Creo que la exigencia que hoy hace la sociedad a la Iglesia es coherencia, y Francisco la representa. Esa coherencia entre fe y vida lo expone políticamente. Es difícil analizar su influencia, me gustaría que fuera más efectiva, puesto que lo que propone es un mundo más evangélico, más humano, más solidario. Basta leer su magisterio para poder comprender sus acciones. Francisco conjuga su magisterio con su obrar, Evangelio con vida. Esto provoca. Ojalá esta provocación nos convoque a evangelizar las estructuras sociales buscando que sean más humanas.
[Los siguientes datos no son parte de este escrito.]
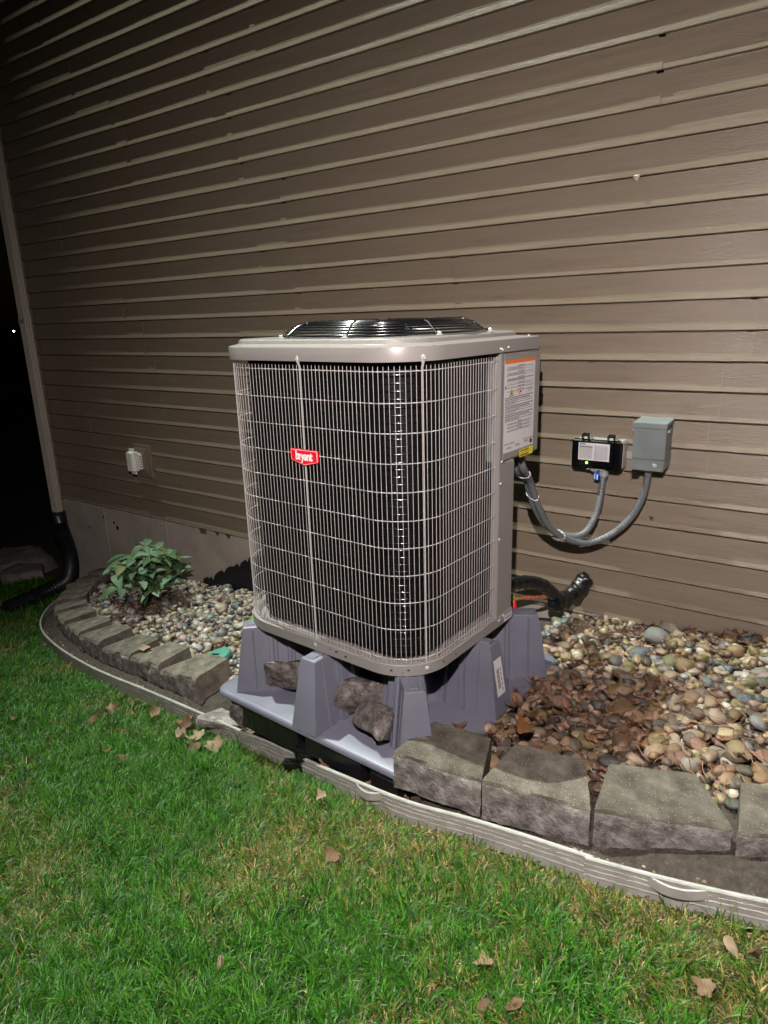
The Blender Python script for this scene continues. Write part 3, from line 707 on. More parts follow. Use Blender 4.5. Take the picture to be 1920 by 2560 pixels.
def fin(ang, uout, name='support_fin'):
    """plan half-width grows inwards in small steps; sides and outer end flare downwards"""
    steps = [(uout, .036), (uout-.105, .036), (uout-.107, .047), (uout-.135, .047), (uout-.138, .040), (uout-.178, .040), (uout-.181, .058), (uout-.205, .058), (uout-.208, .051), (uout-.248, .051), (uout-.251, .068), (uout-.275, .068), (uout-.278, .062), (.16, .076)]
    top = [(u, -w) for u, w in steps]+[(u, w) for u, w in steps[::-1]]
    def lev(z, t):
        res = []
        for i, (u, w) in enumerate(top):
            end = 1 if u >= uout-.001 else 0
            fl_ = t*.026
            res.append((u+end*t*.045+(0 if end else t*.012*(u > uout-.11)), w+math.copysign(fl_, w), z))
        return res
    m = MB(); ca, sa = math.cos(ang), math.sin(ang)
    def rot(r_): return [(ca*a-sa*b_, sa*a+ca*b_, c) for a, b_, c in r_]
    def inset(r_, e): 
        cu = sum(p[0] for p in r_)/len(r_); return [(p[0]-(e if p[0] > uout-.01 else 0), p[1]-math.copysign(e, p[1]), p[2]) for p in r_]
    H = .398
    m.rings([rot(lev(ZF-.002, 1)), rot(lev(ZF+.008, .955)), rot(lev(H-.008, .03)), rot(inset(lev(H-.002, .0), .002)), rot(inset(lev(H, 0), .006))], True, True, True)
    f = m.build(name, M['pad'], pad, smooth=30)
    q = Matrix.Rotation(ang, 3, 'Z')
    m = MB()
    m.box(q @ Vector((uout-.055, 0, H+.0012)), (.080, .030, .004), q); m.build('raised_pad', M['pad'], f, bevel=.0015, seg=1)
    for sgn in (-1, 1):
        m = MB(); m.box(q @ Vector((uout-.108, sgn*.033, H-.002)), (.018, .012, .010), q); m.build('nub', M['pad'], f, bevel=.003)
    for sgn in (-1, 1):   # upright flutes on the flanks
        m = MB()
        for uu, ww, w2 in ((uout-.040, .036, .01), (uout-.121, .047, .012), (uout-.193, .058, .010)):
            a0 = Vector((uu, sgn*(ww+.025), ZF+.004)); a1 = Vector((uu, sgn*(ww+.0005), H-.012))
            m.tube([q @ a0, q @ a1], .0045, 6)
        m.build('flute', M['pad'], f)
    return f
fins = {}
for k, (a, u) in enumerate(((0, .50), (36, .615), (90, .50), (135, .625), (180, .50), (225, .615), (270, .50), (315, .635))):
    fins[a] = fin(R(a), u)
# shipping label on the right-hand mid fin end
q = fins[0]
m = MB(); vs = []
for i in range(2):
    for j in range(7):
        zz = .195+.145*j/6; t = (.398-zz)/(.398-ZF); uu = .50+t*.045+.0016; yy = (-.030+.058*i)+.001*math.sin(j*2.1)*(1 if i else -1); vs.append((uu, yy, zz))
m.add(vs, [(j, j+1, 7+j+1, 7+j) for j in range(6)]); bl = m.build('barcode_label', M['label'], q, smooth=0)
m = MB()
for j in range(13):
    zz = .225+.0062*j; t = (.398-zz)/(.398-ZF); uu = .50+t*.045+.0022; m.box((uu, -.008, zz), (.0005, .018, .0034 if j % 3 else .0022), Matrix.Rotation(R(-9), 3, 'Y'))
for j in range(5):
    zz = .215+.02*j; t = (.398-zz)/(.398-ZF); uu = .50+t*.045+.0022; m.box((uu, .012, zz), (.0005, .004, .012), Matrix.Rotation(R(-9), 3, 'Y'))
m.build('barcode_print', M['ink'], bl if False else q, smooth=0)
# black liner box in the trench below the pad's front edge
m = MB(); q = Matrix.Rotation(YAW, 3, 'Z'); 
for (lx, ly, w_, d_, h_, z_) in ((-.22, -.46, .36, .10, .13, .025), (.14, -.48, .30, .08, .10, .04), (.40, -.50, .14, .08, .09, .05)):
    m.box(q @ Vector((lx, ly, 0))+Vector((CX, CY, z_)), (w_, d_, h_), q)
tag(m.build('trench_liner', M['fabric'], bevel=.012), 'black plastic liner in the trench under the pad front', 'trench liner')
m = MB(); q = Matrix.Rotation(YAW, 3, 'Z'); c = q @ Vector((-.42, -.46, 0))+Vector((CX, CY, .01)); 
tag(rock('footing_block', 31, (.055, .075, .075), c, (0, 0, .2), M['rock'], 'dark broken block propping the left front corner of the pad', 'stone', disp=.05), 'dark broken block propping the left front corner of the pad', 'stone')
rock('flat_stone', 37, (.13, .09, .035), (-2.20, -1.44, G(-2.20)+.035), (0, .05, .5), M['blockface'], 'flat pale stone left of the pad beside the last stepped border block', 'stone', disp=.04)

# black drain cap in the trench
dc = thing('drain_fitting', 'black ribbed drain cap in the trench in front of the riser pad', 'drain cap', (-1.585, -1.545, -.04))
m = MB(); m.lathe([(.042, -.05), (.042, .010), (.052, .012), (.052, .034), (.046, .038), (.046, .050), (.030, .058), (.012, .060)], (0, 0, 0), 28); m.build('cap', M['black'], dc)
for k in range(10):
    a = R(36*k); m = MB(); m.box((.052*math.cos(a), .052*math.sin(a), .023), (.006, .008, .022), Matrix.Rotation(a, 3, 'Z')); m.build('rib', M['black'], dc)
m = MB(); m.box((-.03, -.04, -.02), (.10, .03, .03), Matrix.Rotation(.5, 3, 'Z')); m.build('socket', M['black'], dc, bevel=.006)

# ================================================================== broken rocks on the pad
rock('broken_stone', 43, (.115, .085, .110), (-1.775, -1.415, .225), (.15, .15, .35), M['rock'], 'dark broken concrete chunk wedged left of the middle fin of the pad', 'stone', npts=13, disp=.05)
rock('broken_stone', 47, (.125, .085, .100), (-1.430, -1.385, .222), (.1, -.20, .55), M['rock'], 'rear broken chunk leaning between two fins behind the front chunk', 'stone', npts=12, disp=.05)
rock('broken_stone', 52, (.112, .072, .094), (-1.300, -1.505, .203), (3.05, .10, -.15), M['rock'], 'front jagged chunk with pale scar sitting on the pad edge', 'stone', npts=12, disp=.07)

# ================================================================== concrete border blocks
def block(parent, FL, FR, ztop, depth=.20, h=.14, seed=0, tiltx=0, tilty=0):
    FL = Vector((*FL, 0)); FR = Vector((*FR, 0)); w = (FR-FL).length; u = (FR-FL).normalized(); n_ = Vector((-u.y, u.x, 0))
    m = MB(); nx_, nd, nh = 22, 12, 9; r_ = random.Random(seed)
    bw_ = w*.70; cx = .5*w
    def P(s, t, k):      # s across, t depth, k height 0..1
        wd = w+(bw_-w)*t; xx = cx+(s-.5)*wd; yy = t*depth; zz = -h*(1-k)
        return Vector((xx, yy, zz))
    def disp(p, face):
        n1 = noise.noise(Vector((p.x*22+seed, p.y*22, p.z*22))); n2 = noise.noise(Vector((p.x*60, p.y*60+seed, p.z*60))); n3 = noise.noise(Vector((p.x*8, seed, p.z*8)))
        if face: d = .010*n1+.005*n2+.008*n3; k = min(1, max(0, (-p.z)/.022)); return Vector((p.x, p.y+(d-.004)*k-.002*n2*(1-k)-.012*(1-k)*0, p.z))
        return Vector((p.x+.0015*n1, p.y+.0015*n1, p.z+.0014*n2+.001*n1))
    # surface as an unwrapped sheet: front face bottom->top, top face front->back, back face
    prof = [(0, k/nh) for k in range(nh)]+[(0.0, 1.0)]+[(t/nd, 1.0) for t in range(1, nd+1)]+[(1.0, 1-k/3) for k in range(1, 4)]
    grid = []
    for (t, k) in prof:
        row = []
        for s in range(nx_+1):
            p = P(s/nx_, t, k); isf = t == 0 and k < .999
            if t == 0 and k > .999: p = disp(p, False); p.z -= .004; p.y += .003
            elif isf: p = disp(p, True)
            else: p = disp(p, False)
            es = min(s, nx_-s)
            if es == 0: p.z -= .003*(1 if k > .99 else 0)
            row.append(p)
        grid.append(row)
    n0 = nx_+1; vs = [p for row in grid for p in row]; fs = []; mi = []
    for i in range(len(grid)-1):
        for s in range(nx_): fs.append((i*n0+s, i*n0+s+1, (i+1)*n0+s+1, (i+1)*n0+s)); mi.append(1 if i < nh-1 else 0)
    for side in (0, nx_):
        fs.append(tuple(i*n0+side for i in range(len(grid)))); mi.append(0)
    m.v = [tuple(v) for v in vs]; m.f = fs; m.m = mi
    o = m.build('border_block', [M['block'], M['blockface']], parent, smooth=50)
    ang = math.atan2(u.y, u.x); o.location = (FL.x, FL.y, ztop); o.rotation_euler = (tiltx, tilty, ang)
    return o
rb = thing('block_border', 'row of large grey split face blocks right of the air conditioner', 'stone border', (0, 0, 0))
block(rb, (-1.100, -1.652), (-.795, -1.622), .238, .205, .14, 1, .02, .0)
block(rb, (-.783, -1.640), (-.470, -1.588), .255, .205, .14, 2, .02, -.01)
block(rb, (-.455, -1.600), (-.128, -1.470), .272, .205, .14, 3, .01, 0)
block(rb, (-.112, -1.486), (.20, -1.370), .280, .205, .14, 4, 0, 0)
block(rb, (.21, -1.37), (.52, -1.26), .30, .205, .14, 5, 0, 0)
block(rb, (.53, -1.26), (.84, -1.15), .33, .205, .14, 6, 0, 0)
lb = thing('block_border', 'curved row of stepped grey blocks around the left stone bed', 'stone border', (0, 0, 0))
LF = [(-2.451, -1.376), (-2.807, -1.333), (-3.130, -1.290), (-3.459, -1.262), (-3.815, -1.192), (-4.140, -1.105), (-4.433, -1.010), (-4.680, -.880), (-4.865, -.735), (-5.013, -.600), (-5.120, -.455), (-5.214, -.290), (-5.28, -.12)]
for i in range(len(LF)-1):
    FR, FL = LF[i], LF[i+1]; d = (Vector(FR)-Vector(FL)); FLv = Vector(FL)+d*.02; xm = (FL[0]+FR[0])/2
    block(lb, (FLv.x, FLv.y), FR, .256+.13*xm-d.length*.5*.21+.008*(i % 2), .215 if i else .225, .14, 20+i, .03, -.215+.02*(i % 3))

# ================================================================== lawn edging
le = thing('lawn_edging', 'weathered grey ribbed edging strip between lawn and stone bed', 'lawn edging')
def strip(pts, hgt, seed, th=.009):
    pts = smooth_path([(p[0], p[1], 0) for p in pts], 6); m = MB(); rings = []
    for i, p in enumerate(pts):
        t = (pts[min(i+1, len(pts)-1)]-pts[max(i-1, 0)]).normalized(); n_ = Vector((t.y, -t.x, 0))  # outward (towards lawn)
        if n_.y > 0 and p.x > -5: n_ = -n_
        z = G(p.x)+.055+.003*noise.noise(Vector((p.x*2, seed, 0)))
        prof = [(-.006, -.003), (0, .0), (.004, -.001), (.0070, -.006), (.0035, -.011), (.0028, -.022), (.0046, -.0235), (.0030, -.025), (.0022, -.037), (.0044, -.0395), (.0030, -.042), (.0022, -.056), (.0044, -.060), (.0025, -.064), (.0025, -hgt), (-.004, -hgt), (-.005, -.012)]
        rings.append([(p.x+n_.x*a, p.y+n_.y*a, z+b_) for a, b_ in prof])
    m.rings(rings, True, True, True); return m.build('edging_strip', M['edging'], le, smooth=25)
split = -.43
strip([p for p in EDGE if p[0] <= -1.0]+[(-.812, -1.668), (-.637, -1.665), (split, -1.669)], .09, 1)
strip([(split-.02, -1.676), (-.244, -1.661), (-.023, -1.631), (.4, -1.556), (1.0, -1.426), (2.2, -1.306)], .09, 2)
for (x_, w_) in ((-.215, .15), (-1.20, .12)):
    y_ = float(edge_y(x_)); m = MB(); rings = []
    for i in range(13):
        t = i/12; xx = x_-w_/2+w_*t; yy = float(edge_y(xx))-.007-.016*math.sin(math.pi*t)**.8; z = G(xx)+.034-.008*math.sin(math.pi*t)
        rings.append([(xx, yy+.002, z+.017), (xx, yy-.002, z+.014), (xx, yy-.002, z-.014), (xx, yy+.002, z-.016)])
    m.rings(rings, True, True, True); m.build('stake_loop', M['edging'], le, smooth=30)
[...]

– El progresismo y la cultura individualista se instalaron en la sociedad. Como contrapartida, Francisco promueve la cultura del encuentro. ¿Cómo ves el rol de la Iglesia hoy ante esto? ¿Está siendo efectivo?
Hablar de efectividad es hablar en lenguaje económico. Francisco promueve la cultura del encuentro, pero dejando de lado este lenguaje tan instalado en nuestro tiempo: lenguaje de compra-venta, rendimiento-déficit, etc. Si se produce algún tipo de encuentro, de vínculo, de diálogo entre dos realidades, entre dos personas, entre dos estructuras, esto ya de por sí es un gran paso. Sin encuentro no puede haber diálogo, sin encuentro no puede haber escucha, sin encuentro no puede haber esperanza para algo distinto.
Dios, al encarnarse, quiere hacerse encuentro entre lo divino y lo humano, ¡y vaya que cambió la historia cuando este encuentro se hizo realidad en la Persona de Jesucristo! Desde entonces, la Iglesia siempre ha sido puente de encuentro entre los hombres entre sí, invitándolos a la fraternidad universal; entre los hombres con Dios, participándolos en la filiación; y ubicando también el encuentro del hombre con la creación, denunciando cuando hay excesos.
Francisco, como Papa, va tejiendo este proceso de encuentro. Nuevamente, su magisterio nos puede iluminar. La Iglesia va ensayando estos encuentros, promoviendo el diálogo, y creando espacios de encuentro. Aunque la realidad humana, peregrina y pecadora de la Iglesia también está presente. Esto hace que estos procesos no siempre sean “efectivos”.
Durante junio de este año, la Comisión Teológica Internacional sacó un documento sobre la Sinodalidad, que es el modo que la Iglesia busca para este nuevo milenio. Sinodalidad, muy resumidamente, es caminar juntos, y para ello hay que encontrarse y dialogar. Esta es una propuesta eclesial, que marca con fuerza el camino que Francisco nos propone. Pedro quiere conducirnos por estas aguas. Confío en que, como Iglesia, podamos dar lugar en nuestro corazón a este viejo modo de vivir, y digo viejo porque la sinodalidad aparece ya en Hechos de los Apóstoles: para discernir el modo de ser de la Iglesia frente al mundo gentil, los apóstoles se reunieron en Jerusalén a escucharse y escuchar al Espíritu Santo y así buscar los caminos del Evangelio.
Creo que al menos Pedro en Roma nos propone este camino. Como Iglesia, tenemos que hacernos cargo, fomentar espacios de encuentro y diálogo, no sólo con los que piensan como uno sino, y sobre todo, con el que piensa distinto.